On Fri, Nov 14, 2025 at 10:16:01AM +0100, Arnd Bergmann wrote:
> On Fri, Nov 14, 2025, at 09:48, Thomas Weißschuh wrote:
> > On Fri, Nov 14, 2025 at 09:13:02AM +0100, Arnd Bergmann wrote:
> >> On Thu, Nov 13, 2025, at 16:30, Thomas Weißschuh wrote:
> >> 
> >> __NR_clock_getres and vdso_clock_getres() both always return a
> >> __kernel_old_timespec, so I now think it's best to return that from
> >> sys_clock_getres() without the __NR_clock_getres_time64 alternative
> >> here and not worry about whether that is a 32-bit or 64-bit type,
> >>
> >> I should have thought this through better in my comments to the
> >> previous version.
> >> 
> >> In kernels without CONFIG_COMPAT_32BIT_TIME, we currently leave
> >> out the clock_getres/clock_gettime/gettimeofday/time syscalls,
> >> but still provide the vdso interfaces. For consistency we should
> >> probably leave out both syscall and vdso in that configuration,
> >> and then we also don't need to compare the vdso_getres result
> >> against sys_getres_time64.
> >
> > That sounds good. But today no vDSO provides clock_getres_time64,
> > so removing clock_getres from the vDSO will affect users.
> 
> In what way? When we introduced the clock_gettime64()
> vdso call, we debated also adding time64(), gettimeofday_time64()
> and clock_getres_time64() but decided against that based on
> the argument that the libc can implement all of these efficiently
> with just clock_gettime64().

clock_getres_time64() can't be implemented with vdso_clock_gettime64().
It could use vdso_clock_getres() as the resolution should never
overflow the type. But nobody seems to do this either.

> If you think that clock_getres_time64() is important, I don't
> mind changing that, especially now that we have a shared vdso
> for all architectures. The arguments here is a bit different,
> since an efficient clock_getres() function in libc requires
> caching the values in userspace, while an efficient gettimeofday()
> is much simpler, by calling vdso_clock_gettime_time64()

I don't think it is important. For my SPARC vDSO series I even
dropped the regular clock_getres() after your request. But because it
doesn't exist we need to handle the presence of vdso_clock_getres() and
the simultaneous absence of sys_clock_getres() in the test.

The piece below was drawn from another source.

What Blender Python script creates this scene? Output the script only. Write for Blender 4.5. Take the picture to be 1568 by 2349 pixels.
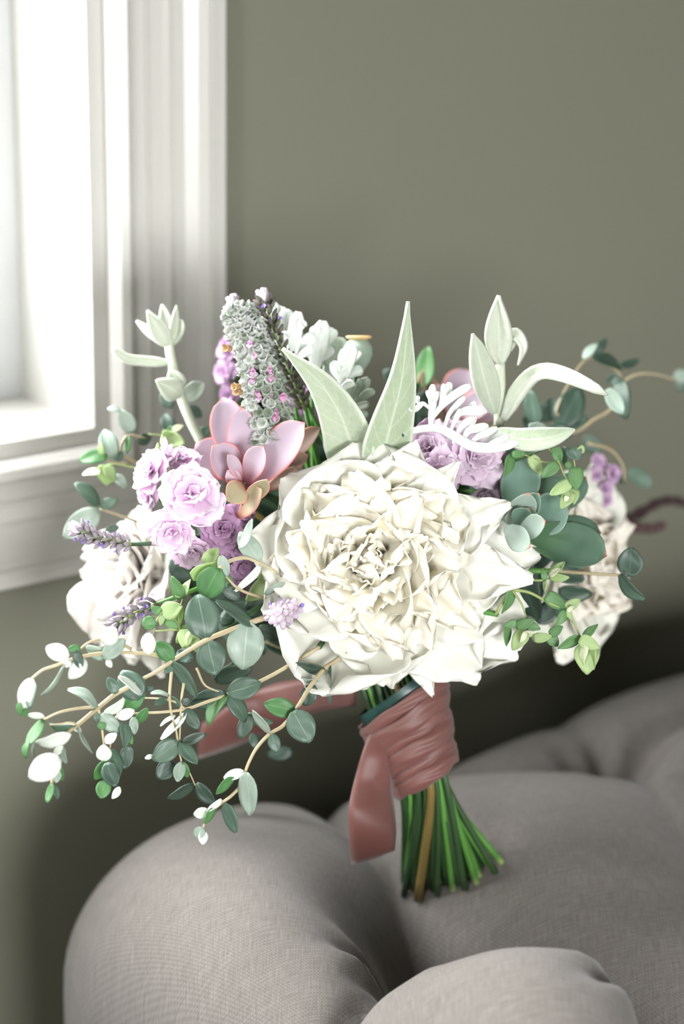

> > So we will end up with some sort of inconsistency in any case.
> > While I agree that it would be nice if the type mangling was unnecessary,
> > I prefer to correctly test what we have today. If we decide to simplify
> > the vDSO itself then we have working tests.
> 
> Sorry, I'm not following. Do you mean we need the mangling since we
> support the vdso for configurations without the direct syscalls, or
> do you mean something else?

Exactly.

> I don't think we can actually build a full userspace (other than nolibc)
> that works with CONFIG_COMPAT_32BIT_TIME=n, so I'm not particularly
> worried about testing the vdso for that case.

musl 1.2 started to always use 64-bit times. Looking at both the musl and glibc
code, they always try the 64-bit variant first.
I think they should work fine.

Personally I'd like to have tests for the functionality that exists.
Even if there are currently no users.

> You already skip testing vdso_time() if sys_time() is unavailable, and I
> think we can do it the exact same way for all five vdso calls.

That was an oversight.

> > sys_clock_gettime() should probably be called sys_clock_gettime64(),
> > as that is what it actually is.
> 
> That also seems wrong, as there is no clock_gettime64 on 64-bit
> architectures, only clock_gettime.

I referred to the type that it returns, which is always 64-bit.
Another name, without the sys_ prefix, would be better.

> > FYI: gettimeoday() seems to be available even in kernels without
> > CONFIG_COMPAT_32BIT_TIME.
> 
> I see, that does sound like a mistake. It's relatively harmless,
> but I think it would be safe to change this along with changing
> the vdso to only expose the time32 interfaces when COMPAT_32BIT_TIME
> is enabled.

IMO that would need to be another series with its own discussion.